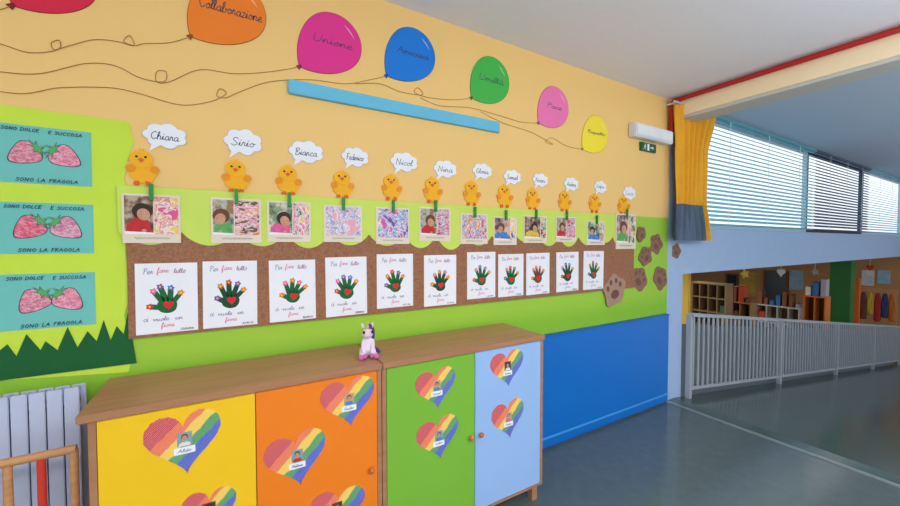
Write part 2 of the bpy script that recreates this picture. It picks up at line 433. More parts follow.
# ---------------------------------------------------------------- yellow green sheet and strawberries
A = [hit(-60, 100), hit(124, 122)]
bx = []
for i in range(14):
    py = 122 + (372-122)*i/13
    w = hit(129 + 5*sin(i*1.7), py); bx.append((w.x, w.z))
L0 = hit(-60, 385)
sheet = [(A[0].x, L0.z)] + list(reversed(bx)) + [(A[0].x, bx[0][1]+0.005)]
prism("paper_sheet", [(sheet, LIME2, -0.003, -0.001)], label="bright yellow-green paper sheet with wavy edge behind the strawberry cards", cat="paper sheet")
xs = [-60, -35, -20, -2, 8, 17, 27, 41, 46, 58, 68, 78, 88, 97, 104, 111, 117, 124, 128]
hi = [343, 357, 336, 352, 344, 356, 334, 350, 341, 350, 327, 347, 331, 341, 320, 340, 326, 334, 312]
top = [hit(x, y) for x, y in zip(xs, hi)]
gb = [(hit(-60, 384).x, hit(135, 363).z), (hit(137, 363).x, hit(135, 363).z)]
g = gb + [(q.x, q.z) for q in reversed(top)]
prism("paper_grass", [(g, mat("dark_green_paper", (22, 94, 46), 0.7, 0.1, 14), -0.006, -0.0035)], label="dark green zigzag paper grass strip at the bottom of the sheet", cat="paper decoration")

TURQ = mat("turquoise_paper", (114, 196, 186), 0.7, 0.04)
BER = [ramp_mat("strawberry_crayon_%d" % i, [(0.33, a_), (0.5, b_), (0.66, c_)], noise=(70, 3), const=False, rough=0.8, mapping=(1, 1, 1.6), off=(i, i, 0))
       for i, (a_, b_, c_) in enumerate([((206, 112, 134), (224, 144, 162), (234, 176, 186)), ((218, 114, 142), (234, 150, 172), (236, 186, 194)), ((216, 84, 110), (232, 118, 142), (238, 160, 174)), ((196, 118, 148), (220, 150, 176), (232, 184, 200))])]
LEAF = mat("leaf_pen", (96, 172, 104))
INK = mat("dark_ink", (56, 64, 88))
INKB = mat("dark_blue_ink", (40, 66, 100))
def berry_shape(n=40):
    p = []
    for i in range(n):
        t = 2*pi*i/n
        x = cos(t); z = sin(t)
        if z < 0: p.append((0.92*x*(1-0.34*abs(z)**1.3), 1.42*abs(z)**1.12*-1))
        else: p.append((0.92*x, 0.62*z))
    return p
def crown(s=1.0):
    p = []
    for i in range(14):
        t = 2*pi*i/14; r = (0.80 if i % 2 else 0.34)*s
        p.append((r*cos(t), 0.54+0.46*r*sin(t)))
    return p
rows = [(131, 187), (203, 253), (270, 324)]
for ri, (ya, yb) in enumerate(rows):
    zt = hit(93, ya+2).z; zb = hit(93, yb).z; xr = hit(93, 200).x
    w, h = 0.297, zt-zb
    o = prism("strawberry_card", [(rect(-w/2, -h/2, w/2, h/2), TURQ, -0.0045, -0.0032)], loc=(xr-w/2, 0, (zt+zb)/2),
              label="turquoise card with two crayoned strawberries and handwriting", cat="drawing", group="strawberry cards")
    pc = []
    for j, (cx, cz, r, rot) in enumerate([(-0.026+0.004*ri, 0.012, 0.047, -0.95+0.12*ri), (0.058, 0.010, 0.046, 1.0-0.10*ri)]):
        dy = 0.0006*j
        pc.append((xf(berry_shape(), cx, cz, rot, r*1.05), INK, -0.0048-dy, None))
        pc.append((xf(berry_shape(), cx, cz, rot, r*0.99), BER[(ri*2+j) % 4], -0.0050-dy, None))
        for q in range(24):
            aa = q*2.4; rr = 0.85*sqrt((q+.5)/24)
            s = xf([(rr*cos(aa)*0.72, rr*sin(aa)*0.9-0.36)], cx, cz, rot, r)[0]
            pc.append((xf(circ(0, 0, 0.0011, 0.0020, 6), s[0], s[1], rot), INK, -0.0051-dy, None))
        pc.append((xf(crown(1.08), cx, cz, rot, r), INK, -0.0061+dy*0.1, None))
        pc.append((xf(crown(0.90), cx, cz, rot, r), LEAF, -0.0063, None))
        st = xf([(0, 0.7), (0.12, 1.05)], cx, cz, rot, r)
        pc.append((capsule(st[0][0], st[0][1], st[1][0], st[1][1], 0.0022, 0.0028), LEAF, -0.0064, None))
    prism("strawberry", pc, parent=o)
    lettering([("SONO DOLCE", -0.048, h/2-0.016, 0.100, 0.012, INKB, .0022), ("E SUCCOSA", 0.074, h/2-0.018, 0.094, 0.012, INKB, .0022),
               ("SONO LA FRAGOLA", 0.02, -h/2+0.014, 0.17, 0.013, INKB, .0022)], -0.0066, o)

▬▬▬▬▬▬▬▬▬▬

Working from the material above, transcribe it exactly while omitting pictures.

■ **In response**:
Write part 2 of the bpy script that recreates this picture. It picks up at line 433. More parts follow.
# ---------------------------------------------------------------- yellow green sheet and strawberries
A = [hit(-60, 100), hit(124, 122)]
bx = []
for i in range(14):
    py = 122 + (372-122)*i/13
    w = hit(129 + 5*sin(i*1.7), py); bx.append((w.x, w.z))
L0 = hit(-60, 385)
sheet = [(A[0].x, L0.z)] + list(reversed(bx)) + [(A[0].x, bx[0][1]+0.005)]
prism("paper_sheet", [(sheet, LIME2, -0.003, -0.001)], label="bright yellow-green paper sheet with wavy edge behind the strawberry cards", cat="paper sheet")
xs = [-60, -35, -20, -2, 8, 17, 27, 41, 46, 58, 68, 78, 88, 97, 104, 111, 117, 124, 128]
hi = [343, 357, 336, 352, 344, 356, 334, 350, 341, 350, 327, 347, 331, 341, 320, 340, 326, 334, 312]
top = [hit(x, y) for x, y in zip(xs, hi)]
gb = [(hit(-60, 384).x, hit(135, 363).z), (hit(137, 363).x, hit(135, 363).z)]
g = gb + [(q.x, q.z) for q in reversed(top)]
prism("paper_grass", [(g, mat("dark_green_paper", (22, 94, 46), 0.7, 0.1, 14), -0.006, -0.0035)], label="dark green zigzag paper grass strip at the bottom of the sheet", cat="paper decoration")

TURQ = mat("turquoise_paper", (114, 196, 186), 0.7, 0.04)
BER = [ramp_mat("strawberry_crayon_%d" % i, [(0.33, a_), (0.5, b_), (0.66, c_)], noise=(70, 3), const=False, rough=0.8, mapping=(1, 1, 1.6), off=(i, i, 0))
       for i, (a_, b_, c_) in enumerate([((206, 112, 134), (224, 144, 162), (234, 176, 186)), ((218, 114, 142), (234, 150, 172), (236, 186, 194)), ((216, 84, 110), (232, 118, 142), (238, 160, 174)), ((196, 118, 148), (220, 150, 176), (232, 184, 200))])]
LEAF = mat("leaf_pen", (96, 172, 104))
INK = mat("dark_ink", (56, 64, 88))
INKB = mat("dark_blue_ink", (40, 66, 100))
def berry_shape(n=40):
    p = []
    for i in range(n):
        t = 2*pi*i/n
        x = cos(t); z = sin(t)
        if z < 0: p.append((0.92*x*(1-0.34*abs(z)**1.3), 1.42*abs(z)**1.12*-1))
        else: p.append((0.92*x, 0.62*z))
    return p
def crown(s=1.0):
    p = []
    for i in range(14):
        t = 2*pi*i/14; r = (0.80 if i % 2 else 0.34)*s
        p.append((r*cos(t), 0.54+0.46*r*sin(t)))
    return p
rows = [(131, 187), (203, 253), (270, 324)]
for ri, (ya, yb) in enumerate(rows):
    zt = hit(93, ya+2).z; zb = hit(93, yb).z; xr = hit(93, 200).x
    w, h = 0.297, zt-zb
    o = prism("strawberry_card", [(rect(-w/2, -h/2, w/2, h/2), TURQ, -0.0045, -0.0032)], loc=(xr-w/2, 0, (zt+zb)/2),
              label="turquoise card with two crayoned strawberries and handwriting", cat="drawing", group="strawberry cards")
    pc = []
    for j, (cx, cz, r, rot) in enumerate([(-0.026+0.004*ri, 0.012, 0.047, -0.95+0.12*ri), (0.058, 0.010, 0.046, 1.0-0.10*ri)]):
        dy = 0.0006*j
        pc.append((xf(berry_shape(), cx, cz, rot, r*1.05), INK, -0.0048-dy, None))
        pc.append((xf(berry_shape(), cx, cz, rot, r*0.99), BER[(ri*2+j) % 4], -0.0050-dy, None))
        for q in range(24):
            aa = q*2.4; rr = 0.85*sqrt((q+.5)/24)
            s = xf([(rr*cos(aa)*0.72, rr*sin(aa)*0.9-0.36)], cx, cz, rot, r)[0]
            pc.append((xf(circ(0, 0, 0.0011, 0.0020, 6), s[0], s[1], rot), INK, -0.0051-dy, None))
        pc.append((xf(crown(1.08), cx, cz, rot, r), INK, -0.0061+dy*0.1, None))
        pc.append((xf(crown(0.90), cx, cz, rot, r), LEAF, -0.0063, None))
        st = xf([(0, 0.7), (0.12, 1.05)], cx, cz, rot, r)
        pc.append((capsule(st[0][0], st[0][1], st[1][0], st[1][1], 0.0022, 0.0028), LEAF, -0.0064, None))
    prism("strawberry", pc, parent=o)
    lettering([("SONO DOLCE", -0.048, h/2-0.016, 0.100, 0.012, INKB, .0022), ("E SUCCOSA", 0.074, h/2-0.018, 0.094, 0.012, INKB, .0022),
               ("SONO LA FRAGOLA", 0.02, -h/2+0.014, 0.17, 0.013, INKB, .0022)], -0.0066, o)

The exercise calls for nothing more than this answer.